"We'll be swashbuckling on the deck," she said.
Kurt Anderson, who has lived on the street for seven years, spun a giant web around his courtyard for the kids.
"It's going to be really busy tomorrow," he said. "I'm going to get home from work as soon as I can."
Halsey Wickser conveys a health message in his decorations this year, which include depictions of three crime scenes where fast food is the culprit.
The display includes a skeleton wearing a Coca-Cola shirt holding a bucket of Kentucky Fried Chicken, a chalk outline of a body that has Twinkies strewn about it and a pot-bellied man dripping with red fluid.

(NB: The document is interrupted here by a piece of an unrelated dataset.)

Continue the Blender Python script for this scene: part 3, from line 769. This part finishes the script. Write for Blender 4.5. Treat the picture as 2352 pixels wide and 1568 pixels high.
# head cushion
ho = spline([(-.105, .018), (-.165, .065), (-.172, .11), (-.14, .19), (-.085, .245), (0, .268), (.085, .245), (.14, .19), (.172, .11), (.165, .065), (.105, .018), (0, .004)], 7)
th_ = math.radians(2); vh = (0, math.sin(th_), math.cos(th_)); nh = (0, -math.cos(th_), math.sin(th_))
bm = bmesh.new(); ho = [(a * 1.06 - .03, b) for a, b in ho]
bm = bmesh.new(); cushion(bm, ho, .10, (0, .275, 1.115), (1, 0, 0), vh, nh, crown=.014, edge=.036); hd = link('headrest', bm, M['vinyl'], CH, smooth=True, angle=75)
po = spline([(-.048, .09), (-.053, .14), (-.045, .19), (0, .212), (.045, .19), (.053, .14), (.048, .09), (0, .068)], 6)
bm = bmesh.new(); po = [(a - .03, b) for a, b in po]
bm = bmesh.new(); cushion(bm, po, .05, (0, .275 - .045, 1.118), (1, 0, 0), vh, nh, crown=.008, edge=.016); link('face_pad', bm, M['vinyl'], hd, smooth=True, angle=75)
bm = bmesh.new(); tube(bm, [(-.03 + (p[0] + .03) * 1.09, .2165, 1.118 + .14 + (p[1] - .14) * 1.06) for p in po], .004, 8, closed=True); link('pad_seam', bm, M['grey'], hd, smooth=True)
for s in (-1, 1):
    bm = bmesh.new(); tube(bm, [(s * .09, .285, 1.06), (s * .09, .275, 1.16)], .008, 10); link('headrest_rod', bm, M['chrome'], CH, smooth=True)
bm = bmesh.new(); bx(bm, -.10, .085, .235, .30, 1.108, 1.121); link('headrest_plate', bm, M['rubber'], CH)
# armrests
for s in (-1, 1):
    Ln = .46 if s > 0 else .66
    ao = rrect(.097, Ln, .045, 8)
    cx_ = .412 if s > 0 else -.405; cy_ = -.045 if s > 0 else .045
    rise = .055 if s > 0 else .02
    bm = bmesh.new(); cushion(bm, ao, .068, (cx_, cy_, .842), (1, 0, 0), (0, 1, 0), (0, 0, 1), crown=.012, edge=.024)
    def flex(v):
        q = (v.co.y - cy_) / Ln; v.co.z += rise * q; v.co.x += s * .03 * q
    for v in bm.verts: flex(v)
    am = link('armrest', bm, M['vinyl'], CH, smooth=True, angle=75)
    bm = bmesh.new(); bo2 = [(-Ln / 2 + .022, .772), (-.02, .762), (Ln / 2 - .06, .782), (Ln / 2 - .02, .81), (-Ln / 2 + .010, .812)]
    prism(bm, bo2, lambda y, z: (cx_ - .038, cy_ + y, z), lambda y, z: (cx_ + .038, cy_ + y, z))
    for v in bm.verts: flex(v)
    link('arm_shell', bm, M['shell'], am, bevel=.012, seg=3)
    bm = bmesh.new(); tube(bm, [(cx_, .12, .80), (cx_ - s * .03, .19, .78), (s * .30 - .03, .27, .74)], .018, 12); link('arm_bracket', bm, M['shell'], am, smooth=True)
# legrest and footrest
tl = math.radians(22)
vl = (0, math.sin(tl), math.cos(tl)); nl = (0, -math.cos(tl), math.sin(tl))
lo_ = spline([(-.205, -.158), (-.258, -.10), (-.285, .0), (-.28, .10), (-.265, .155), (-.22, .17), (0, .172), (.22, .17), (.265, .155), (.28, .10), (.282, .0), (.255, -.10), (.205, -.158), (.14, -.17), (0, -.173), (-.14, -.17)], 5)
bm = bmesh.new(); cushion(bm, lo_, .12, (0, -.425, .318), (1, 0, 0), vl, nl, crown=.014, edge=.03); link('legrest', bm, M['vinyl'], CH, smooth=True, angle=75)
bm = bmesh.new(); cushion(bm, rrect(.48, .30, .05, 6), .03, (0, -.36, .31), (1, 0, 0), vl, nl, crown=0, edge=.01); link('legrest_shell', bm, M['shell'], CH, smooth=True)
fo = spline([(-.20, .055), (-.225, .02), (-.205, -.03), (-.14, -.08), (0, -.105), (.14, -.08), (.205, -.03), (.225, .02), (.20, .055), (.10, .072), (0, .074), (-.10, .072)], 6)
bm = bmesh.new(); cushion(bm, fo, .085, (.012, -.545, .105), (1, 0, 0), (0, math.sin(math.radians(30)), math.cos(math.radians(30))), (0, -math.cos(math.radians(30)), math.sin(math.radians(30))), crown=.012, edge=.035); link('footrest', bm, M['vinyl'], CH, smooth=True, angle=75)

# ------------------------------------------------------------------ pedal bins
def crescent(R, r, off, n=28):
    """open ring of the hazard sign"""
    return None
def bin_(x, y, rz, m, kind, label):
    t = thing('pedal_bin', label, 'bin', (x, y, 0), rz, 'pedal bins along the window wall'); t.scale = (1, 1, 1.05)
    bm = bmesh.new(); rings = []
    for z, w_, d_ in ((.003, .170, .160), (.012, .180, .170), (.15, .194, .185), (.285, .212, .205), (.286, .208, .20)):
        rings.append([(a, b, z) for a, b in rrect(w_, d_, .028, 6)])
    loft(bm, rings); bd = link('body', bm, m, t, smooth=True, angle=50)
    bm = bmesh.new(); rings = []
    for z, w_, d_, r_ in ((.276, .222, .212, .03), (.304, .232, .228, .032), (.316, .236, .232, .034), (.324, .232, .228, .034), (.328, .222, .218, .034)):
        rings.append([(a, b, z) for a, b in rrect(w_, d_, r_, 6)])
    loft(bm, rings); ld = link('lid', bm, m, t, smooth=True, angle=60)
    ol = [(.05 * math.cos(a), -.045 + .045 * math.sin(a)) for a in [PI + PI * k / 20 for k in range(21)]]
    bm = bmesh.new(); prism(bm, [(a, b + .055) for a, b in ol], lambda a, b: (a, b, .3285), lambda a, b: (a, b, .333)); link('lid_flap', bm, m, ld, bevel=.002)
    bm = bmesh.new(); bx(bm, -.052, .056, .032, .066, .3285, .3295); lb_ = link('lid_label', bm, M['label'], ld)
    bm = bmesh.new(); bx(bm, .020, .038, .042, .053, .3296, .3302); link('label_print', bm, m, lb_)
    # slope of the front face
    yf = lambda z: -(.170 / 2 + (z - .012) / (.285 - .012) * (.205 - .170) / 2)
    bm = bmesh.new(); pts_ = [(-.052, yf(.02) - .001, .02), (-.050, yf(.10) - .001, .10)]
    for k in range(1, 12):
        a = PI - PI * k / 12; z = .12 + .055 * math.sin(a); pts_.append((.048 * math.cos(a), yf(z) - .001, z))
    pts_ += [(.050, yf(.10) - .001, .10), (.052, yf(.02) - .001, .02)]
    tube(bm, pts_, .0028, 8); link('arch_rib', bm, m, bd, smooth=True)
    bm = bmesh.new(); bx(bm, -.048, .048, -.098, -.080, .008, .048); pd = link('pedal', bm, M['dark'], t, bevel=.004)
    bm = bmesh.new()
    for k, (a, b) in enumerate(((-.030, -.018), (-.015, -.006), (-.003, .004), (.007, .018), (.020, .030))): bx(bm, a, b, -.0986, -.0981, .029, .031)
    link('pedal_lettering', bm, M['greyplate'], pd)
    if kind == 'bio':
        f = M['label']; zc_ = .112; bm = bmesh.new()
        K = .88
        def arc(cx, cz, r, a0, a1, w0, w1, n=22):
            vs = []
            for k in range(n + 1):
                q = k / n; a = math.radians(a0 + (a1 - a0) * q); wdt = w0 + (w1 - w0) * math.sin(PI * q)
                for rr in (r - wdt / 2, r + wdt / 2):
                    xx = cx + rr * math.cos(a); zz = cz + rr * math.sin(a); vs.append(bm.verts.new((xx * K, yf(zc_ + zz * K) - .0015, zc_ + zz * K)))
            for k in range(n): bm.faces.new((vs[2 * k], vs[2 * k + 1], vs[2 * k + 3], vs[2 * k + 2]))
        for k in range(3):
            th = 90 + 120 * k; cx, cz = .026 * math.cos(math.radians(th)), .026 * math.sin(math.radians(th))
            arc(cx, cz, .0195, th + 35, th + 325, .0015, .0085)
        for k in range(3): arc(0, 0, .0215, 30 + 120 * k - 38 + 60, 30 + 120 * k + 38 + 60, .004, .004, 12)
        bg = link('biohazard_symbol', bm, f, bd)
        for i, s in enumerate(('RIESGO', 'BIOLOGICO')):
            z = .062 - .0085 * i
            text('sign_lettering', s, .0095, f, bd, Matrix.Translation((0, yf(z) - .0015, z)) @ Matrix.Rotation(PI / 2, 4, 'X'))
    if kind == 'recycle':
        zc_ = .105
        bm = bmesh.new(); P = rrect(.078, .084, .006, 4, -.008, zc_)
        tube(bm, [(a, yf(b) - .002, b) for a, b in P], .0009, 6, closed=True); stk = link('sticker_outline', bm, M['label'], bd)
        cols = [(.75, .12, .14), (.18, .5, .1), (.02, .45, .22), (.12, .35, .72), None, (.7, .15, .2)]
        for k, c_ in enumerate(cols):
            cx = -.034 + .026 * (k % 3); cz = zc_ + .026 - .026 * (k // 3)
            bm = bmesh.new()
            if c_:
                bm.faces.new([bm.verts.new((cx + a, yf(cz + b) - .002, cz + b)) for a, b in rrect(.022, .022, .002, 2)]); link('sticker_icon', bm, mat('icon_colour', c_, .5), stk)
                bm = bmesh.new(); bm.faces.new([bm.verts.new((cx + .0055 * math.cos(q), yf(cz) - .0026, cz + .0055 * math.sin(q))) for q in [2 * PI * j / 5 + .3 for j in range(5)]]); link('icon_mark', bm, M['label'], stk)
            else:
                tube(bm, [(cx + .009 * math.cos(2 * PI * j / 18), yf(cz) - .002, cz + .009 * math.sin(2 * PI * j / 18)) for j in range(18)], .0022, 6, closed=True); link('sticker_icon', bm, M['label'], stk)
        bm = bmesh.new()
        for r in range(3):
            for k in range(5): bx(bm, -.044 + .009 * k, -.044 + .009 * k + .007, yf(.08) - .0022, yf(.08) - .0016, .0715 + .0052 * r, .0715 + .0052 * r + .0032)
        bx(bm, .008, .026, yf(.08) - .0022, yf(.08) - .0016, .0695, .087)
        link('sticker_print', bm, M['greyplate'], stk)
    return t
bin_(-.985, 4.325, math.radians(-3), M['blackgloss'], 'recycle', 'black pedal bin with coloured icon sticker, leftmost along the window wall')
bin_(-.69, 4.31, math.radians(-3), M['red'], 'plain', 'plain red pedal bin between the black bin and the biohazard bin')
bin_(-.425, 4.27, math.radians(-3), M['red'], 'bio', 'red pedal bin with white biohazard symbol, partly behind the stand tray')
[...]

A sign over the last display reads, "Blood or Ketchup?"
"It's called 'Fast Food Fatality,'" Wickser said.
Geneva Street's ghoulish popularity grew out of the efforts of John Tucker, who lived in the house across from Arnall for 26 years.
"When we first moved into our house 11 years ago, we saw John Tucker's house across the street and it was incredible," she said.
Tucker moved onto the street in 1976.
"It was my wife and I's first house and we got excited about it," Tucker said.
Geneva Street has become the unofficial "Halloween Town," said Tucker. He still comes to Geneva Street to participate every year.
"Last year I gave out 1,200 candy bars," he said. "I don't think anyone would believe me, but if you come, you'll see the foot traffic."
Houses in the nearby Royal Canyon neighborhood also show their Halloween spirit. Particularly Susan Blasco's house on the corner of Del Norte Drive and Royal Boulevard.
The house already has an imposing façade, but the 50 or so ghosts hanging between trees, sneering plastic rats and rows of tombstones add to the eerie effect.
"We try to make it scary," Blasco said. "Sometimes when the little ones come and get scared, we feel bad."
Though it may not be as hectic as on Geneva Street, Blasco's neighborhood has quite a bit of foot traffic, she said.
"Sometimes there's a line going in and out," she said. "We don't even shut the door, we just sit there and give out candy."
Blasco worked on her house for about a month. Neighbors enjoy the house so much, they often push her to get it done, she said.
"There's definitely an expectation that it will be done," she said.
But the reaction from kids and the neighborhood makes it all worthwhile.
"We do it because it makes people happy. It's our gift to the community," she said.